Saya hanya bisa membatin, semoga Bung Karno sebagai Proklamator dan Pak Harto yang pernah mendapat gelar "Bapak Pembangunan", tapi belum pernah mendapat hadiah rumah dari negara, tidak akan merasa cemburu dengan fasilitas yang didapatkan Pak SBY.
Kalau Bung Karno dan Pak Harto saja tidak cemburu, mengapa saya dan anda merasa lebih berhak untuk cemburu?
Nah oleh karena itu saya menghimbau mari kita semua sama-sama tahu diri.
Dan sebaiknya kita ucapkan: selamat menempati rumah baru Pak Beye.
Sekalian kita titip, agar Pak Beye ikut menjaga rumah hadiah negara ataupun rakyat Indonesia. Termasuk ikut menjaga Jakarta dan Indonesial
Jangan sampai terjadi kekacauan atau chaos.
Kebetulan SBY saat ini dirumorkan sebagai salah seorang politisi yang sedang membangun kiblat sendiri. Jagalah Indonesia Pak Beye agar Indonesia masih bisa berjaya.

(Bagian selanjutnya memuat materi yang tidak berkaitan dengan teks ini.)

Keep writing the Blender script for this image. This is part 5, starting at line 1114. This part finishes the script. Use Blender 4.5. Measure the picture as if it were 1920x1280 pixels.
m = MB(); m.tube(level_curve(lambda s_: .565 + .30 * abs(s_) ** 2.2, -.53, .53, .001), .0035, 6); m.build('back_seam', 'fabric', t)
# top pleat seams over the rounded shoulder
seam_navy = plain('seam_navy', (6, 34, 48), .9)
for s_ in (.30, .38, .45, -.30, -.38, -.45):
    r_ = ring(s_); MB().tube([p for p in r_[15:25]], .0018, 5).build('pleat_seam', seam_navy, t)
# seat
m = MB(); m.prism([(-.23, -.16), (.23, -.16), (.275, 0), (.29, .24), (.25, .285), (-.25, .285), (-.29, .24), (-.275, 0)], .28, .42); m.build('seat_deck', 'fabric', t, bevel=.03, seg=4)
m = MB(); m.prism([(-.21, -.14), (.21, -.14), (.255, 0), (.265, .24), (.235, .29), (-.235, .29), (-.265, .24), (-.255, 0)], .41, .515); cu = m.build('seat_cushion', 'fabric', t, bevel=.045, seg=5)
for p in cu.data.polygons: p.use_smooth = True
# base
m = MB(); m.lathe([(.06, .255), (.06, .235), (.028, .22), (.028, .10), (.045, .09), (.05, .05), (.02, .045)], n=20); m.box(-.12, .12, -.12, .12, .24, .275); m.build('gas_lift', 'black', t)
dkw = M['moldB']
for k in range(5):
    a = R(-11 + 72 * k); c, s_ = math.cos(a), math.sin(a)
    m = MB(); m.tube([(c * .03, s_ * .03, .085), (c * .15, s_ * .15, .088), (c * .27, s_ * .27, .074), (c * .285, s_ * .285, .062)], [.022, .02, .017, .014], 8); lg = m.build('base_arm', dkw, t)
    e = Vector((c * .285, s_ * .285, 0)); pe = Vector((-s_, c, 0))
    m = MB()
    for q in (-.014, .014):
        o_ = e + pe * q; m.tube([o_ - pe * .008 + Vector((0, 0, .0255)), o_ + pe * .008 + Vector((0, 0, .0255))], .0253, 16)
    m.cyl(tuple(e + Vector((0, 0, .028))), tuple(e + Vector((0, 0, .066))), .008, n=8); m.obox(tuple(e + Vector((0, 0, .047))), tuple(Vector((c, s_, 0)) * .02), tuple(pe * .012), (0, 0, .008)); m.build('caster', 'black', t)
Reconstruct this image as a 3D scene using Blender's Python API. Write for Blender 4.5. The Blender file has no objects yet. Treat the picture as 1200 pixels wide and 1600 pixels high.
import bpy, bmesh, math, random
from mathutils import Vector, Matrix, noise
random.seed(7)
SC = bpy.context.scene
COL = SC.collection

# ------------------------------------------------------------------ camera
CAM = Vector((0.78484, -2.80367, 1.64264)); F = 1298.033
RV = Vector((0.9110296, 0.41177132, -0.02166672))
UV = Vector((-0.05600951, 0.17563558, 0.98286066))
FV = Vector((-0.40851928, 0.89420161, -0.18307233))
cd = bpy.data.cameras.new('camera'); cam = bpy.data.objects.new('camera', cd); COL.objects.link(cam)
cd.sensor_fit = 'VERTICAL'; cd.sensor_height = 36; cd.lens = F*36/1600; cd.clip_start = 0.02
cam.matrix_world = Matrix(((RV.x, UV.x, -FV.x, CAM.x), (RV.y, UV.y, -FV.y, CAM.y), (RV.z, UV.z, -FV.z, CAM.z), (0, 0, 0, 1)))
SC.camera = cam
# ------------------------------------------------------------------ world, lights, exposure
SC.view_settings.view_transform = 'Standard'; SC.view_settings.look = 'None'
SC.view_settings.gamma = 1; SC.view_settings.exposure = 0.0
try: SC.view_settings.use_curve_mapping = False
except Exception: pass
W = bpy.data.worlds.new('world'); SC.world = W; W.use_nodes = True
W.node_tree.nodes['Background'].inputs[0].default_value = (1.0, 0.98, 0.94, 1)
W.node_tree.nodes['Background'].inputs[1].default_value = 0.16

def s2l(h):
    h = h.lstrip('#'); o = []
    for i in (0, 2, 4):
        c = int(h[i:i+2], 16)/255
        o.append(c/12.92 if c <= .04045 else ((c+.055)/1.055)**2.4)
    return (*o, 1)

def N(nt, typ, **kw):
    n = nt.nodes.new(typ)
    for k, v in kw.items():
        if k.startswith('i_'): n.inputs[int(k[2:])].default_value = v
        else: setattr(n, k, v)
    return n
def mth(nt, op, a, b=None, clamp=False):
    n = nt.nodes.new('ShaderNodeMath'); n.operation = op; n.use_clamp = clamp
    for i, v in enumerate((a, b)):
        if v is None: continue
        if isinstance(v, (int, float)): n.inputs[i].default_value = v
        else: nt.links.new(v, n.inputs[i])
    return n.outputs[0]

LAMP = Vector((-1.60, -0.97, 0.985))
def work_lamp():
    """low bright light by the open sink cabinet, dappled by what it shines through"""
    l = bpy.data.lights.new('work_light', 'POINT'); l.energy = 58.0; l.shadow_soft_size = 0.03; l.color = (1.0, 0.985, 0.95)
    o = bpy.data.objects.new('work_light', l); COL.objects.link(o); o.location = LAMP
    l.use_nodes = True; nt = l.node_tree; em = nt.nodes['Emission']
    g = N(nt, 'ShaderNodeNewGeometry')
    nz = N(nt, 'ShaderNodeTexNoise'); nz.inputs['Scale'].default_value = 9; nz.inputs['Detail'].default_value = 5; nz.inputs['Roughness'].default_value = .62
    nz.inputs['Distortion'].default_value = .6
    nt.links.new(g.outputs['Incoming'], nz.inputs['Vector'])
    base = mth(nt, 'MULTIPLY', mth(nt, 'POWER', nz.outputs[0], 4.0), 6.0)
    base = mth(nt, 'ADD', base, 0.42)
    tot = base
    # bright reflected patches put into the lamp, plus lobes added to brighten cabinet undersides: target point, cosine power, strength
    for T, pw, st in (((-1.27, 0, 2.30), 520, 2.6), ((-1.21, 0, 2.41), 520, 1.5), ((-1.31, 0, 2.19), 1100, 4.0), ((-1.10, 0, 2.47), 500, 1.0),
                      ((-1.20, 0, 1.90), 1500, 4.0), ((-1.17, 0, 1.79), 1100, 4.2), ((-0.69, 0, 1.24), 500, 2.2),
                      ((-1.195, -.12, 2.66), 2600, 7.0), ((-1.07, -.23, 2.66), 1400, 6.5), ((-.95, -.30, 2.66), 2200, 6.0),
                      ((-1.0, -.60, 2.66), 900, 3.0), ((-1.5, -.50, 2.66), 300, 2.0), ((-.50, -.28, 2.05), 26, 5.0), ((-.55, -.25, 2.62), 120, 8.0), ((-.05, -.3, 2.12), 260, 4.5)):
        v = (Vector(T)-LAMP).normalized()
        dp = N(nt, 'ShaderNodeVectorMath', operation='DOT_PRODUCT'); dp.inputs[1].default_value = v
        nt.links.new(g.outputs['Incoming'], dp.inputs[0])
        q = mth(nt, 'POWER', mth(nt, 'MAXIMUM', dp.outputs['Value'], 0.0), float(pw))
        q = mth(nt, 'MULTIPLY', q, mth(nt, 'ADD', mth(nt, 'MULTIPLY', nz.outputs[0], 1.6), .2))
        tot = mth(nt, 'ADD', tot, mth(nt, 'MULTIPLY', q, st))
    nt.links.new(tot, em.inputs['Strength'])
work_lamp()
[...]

Permintaan menjaga Jakarta dan Indonesia, bukanlah sebuah permintaan bersifat paksaan. Tapi sekedar sebuah permintaan timbal balik atau resiprokal.
Jangan lagi kita bertanya apa yang akan Ibu Pertiwi bisa berikan kepada kita? Jangan lagi Pak Beye belum merasa puas dengan status yang dicapai hingga sekarang.
Atau mari kita sama-sama bertanya pada diri sendiri. Kalu tidak mau bila perlu kita bertanya kepada rumput yang bergoyang.